Garran recorded in a letter to his family during the convention's Melbourne sitting that:

The committee professes to find me very useful in unravelling the conundrums sent down by the finance committee... The last two nights I have found the drafting committee fagged and despairing, and now they have pitched the conundrums at me and gone out for a smoke; and then I worked out algebraic formulas to clear the thing up, drafted clauses accordingly, and when the committee returned we had plain sailing.

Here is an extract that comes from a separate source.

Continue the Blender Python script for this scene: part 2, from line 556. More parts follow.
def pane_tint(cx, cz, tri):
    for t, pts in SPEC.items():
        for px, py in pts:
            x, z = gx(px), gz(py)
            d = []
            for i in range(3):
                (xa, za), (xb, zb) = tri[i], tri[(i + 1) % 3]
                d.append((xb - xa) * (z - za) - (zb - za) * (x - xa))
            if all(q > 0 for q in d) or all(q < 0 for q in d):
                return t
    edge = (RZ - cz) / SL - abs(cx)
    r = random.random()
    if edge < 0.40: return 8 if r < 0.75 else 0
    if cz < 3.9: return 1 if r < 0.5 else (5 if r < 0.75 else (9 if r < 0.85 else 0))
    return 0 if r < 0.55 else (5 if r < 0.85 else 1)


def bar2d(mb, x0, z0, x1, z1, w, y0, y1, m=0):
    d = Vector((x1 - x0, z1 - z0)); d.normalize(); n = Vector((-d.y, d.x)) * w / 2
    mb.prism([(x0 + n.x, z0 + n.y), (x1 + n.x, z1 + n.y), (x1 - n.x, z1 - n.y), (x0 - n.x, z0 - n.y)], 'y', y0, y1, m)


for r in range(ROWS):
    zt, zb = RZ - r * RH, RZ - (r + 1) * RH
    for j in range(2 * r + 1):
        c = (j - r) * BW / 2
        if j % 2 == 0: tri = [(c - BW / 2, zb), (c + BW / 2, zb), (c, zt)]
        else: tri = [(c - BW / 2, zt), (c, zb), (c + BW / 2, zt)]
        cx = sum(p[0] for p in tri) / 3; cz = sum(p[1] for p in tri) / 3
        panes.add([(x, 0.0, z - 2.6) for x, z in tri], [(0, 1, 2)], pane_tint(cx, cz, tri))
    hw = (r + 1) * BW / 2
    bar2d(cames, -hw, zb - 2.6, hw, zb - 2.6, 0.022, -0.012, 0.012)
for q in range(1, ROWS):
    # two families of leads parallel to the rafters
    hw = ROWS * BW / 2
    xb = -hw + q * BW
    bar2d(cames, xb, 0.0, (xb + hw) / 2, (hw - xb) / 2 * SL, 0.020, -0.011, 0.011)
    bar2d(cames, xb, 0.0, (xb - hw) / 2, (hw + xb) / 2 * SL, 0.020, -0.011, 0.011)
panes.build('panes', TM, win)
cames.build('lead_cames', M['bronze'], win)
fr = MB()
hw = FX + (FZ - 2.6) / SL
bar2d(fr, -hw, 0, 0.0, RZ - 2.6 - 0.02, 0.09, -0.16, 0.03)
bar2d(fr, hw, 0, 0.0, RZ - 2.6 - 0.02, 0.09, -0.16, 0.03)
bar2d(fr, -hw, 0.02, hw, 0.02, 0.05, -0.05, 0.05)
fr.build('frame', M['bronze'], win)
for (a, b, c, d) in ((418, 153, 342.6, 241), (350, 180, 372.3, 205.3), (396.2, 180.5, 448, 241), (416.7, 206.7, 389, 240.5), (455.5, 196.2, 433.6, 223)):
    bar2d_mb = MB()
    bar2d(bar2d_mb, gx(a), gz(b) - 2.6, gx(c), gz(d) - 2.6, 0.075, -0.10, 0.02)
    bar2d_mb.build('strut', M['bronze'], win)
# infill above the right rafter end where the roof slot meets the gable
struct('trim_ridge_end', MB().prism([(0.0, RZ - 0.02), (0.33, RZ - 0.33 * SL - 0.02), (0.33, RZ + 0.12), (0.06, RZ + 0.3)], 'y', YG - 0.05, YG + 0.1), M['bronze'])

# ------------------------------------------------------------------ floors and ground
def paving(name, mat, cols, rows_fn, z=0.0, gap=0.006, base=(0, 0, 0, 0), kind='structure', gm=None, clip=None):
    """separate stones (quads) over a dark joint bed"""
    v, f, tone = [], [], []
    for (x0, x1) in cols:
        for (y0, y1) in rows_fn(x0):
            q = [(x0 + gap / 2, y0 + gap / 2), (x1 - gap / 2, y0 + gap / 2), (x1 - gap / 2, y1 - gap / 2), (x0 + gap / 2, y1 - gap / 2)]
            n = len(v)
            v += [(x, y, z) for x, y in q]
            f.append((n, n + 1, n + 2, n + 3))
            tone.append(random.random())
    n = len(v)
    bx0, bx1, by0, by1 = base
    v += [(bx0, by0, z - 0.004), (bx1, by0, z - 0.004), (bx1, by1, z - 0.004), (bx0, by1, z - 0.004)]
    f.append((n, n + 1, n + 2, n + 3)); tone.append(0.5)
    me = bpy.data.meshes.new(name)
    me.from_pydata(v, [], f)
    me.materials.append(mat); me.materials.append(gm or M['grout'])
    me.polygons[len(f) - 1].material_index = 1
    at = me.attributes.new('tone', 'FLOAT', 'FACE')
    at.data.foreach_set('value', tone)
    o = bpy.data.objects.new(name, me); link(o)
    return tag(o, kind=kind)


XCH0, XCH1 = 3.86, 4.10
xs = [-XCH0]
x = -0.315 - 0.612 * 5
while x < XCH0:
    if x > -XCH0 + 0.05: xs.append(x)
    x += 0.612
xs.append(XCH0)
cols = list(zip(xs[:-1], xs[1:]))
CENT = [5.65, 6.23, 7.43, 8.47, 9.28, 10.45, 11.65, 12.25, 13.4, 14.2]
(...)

Garran joked that the long work of the drafting committee breached the Factory Acts, the group often working late into the night preparing drafts for the convention to consider and debate the next morning. On the evening before the convention's last day, Barton had gone to bed exhausted in the small hours, Garran and Charles Gavan Duffy finishing the final schedule of amendments at breakfast time. The convention concluded successfully, approving a final draft which ultimately, aside from a small amendment arranged at the last minute in London, became the Constitution of Australia.
Throughout 1898, following the completion of the proposed Constitution, Garran participated in the campaign promoting Federation leading up to the referendums at which the people of the colonies voted whether or not to approve the Constitution. He contributed a daily column to the Evening News, and had humorous poems critiquing opponents of federation published in The Bulletin. The following year, he began working with Quick on the Annotated Constitution of the Australian Commonwealth, a reference work on the Constitution including a history, and detailed discussion of each section analysing its meaning and its development at the Conventions. Published in 1901, the Annotated Constitution, commonly referred to simply as "Quick & Garran", soon became the standard work on the Constitution and is still regarded as one of the most important works on the subject.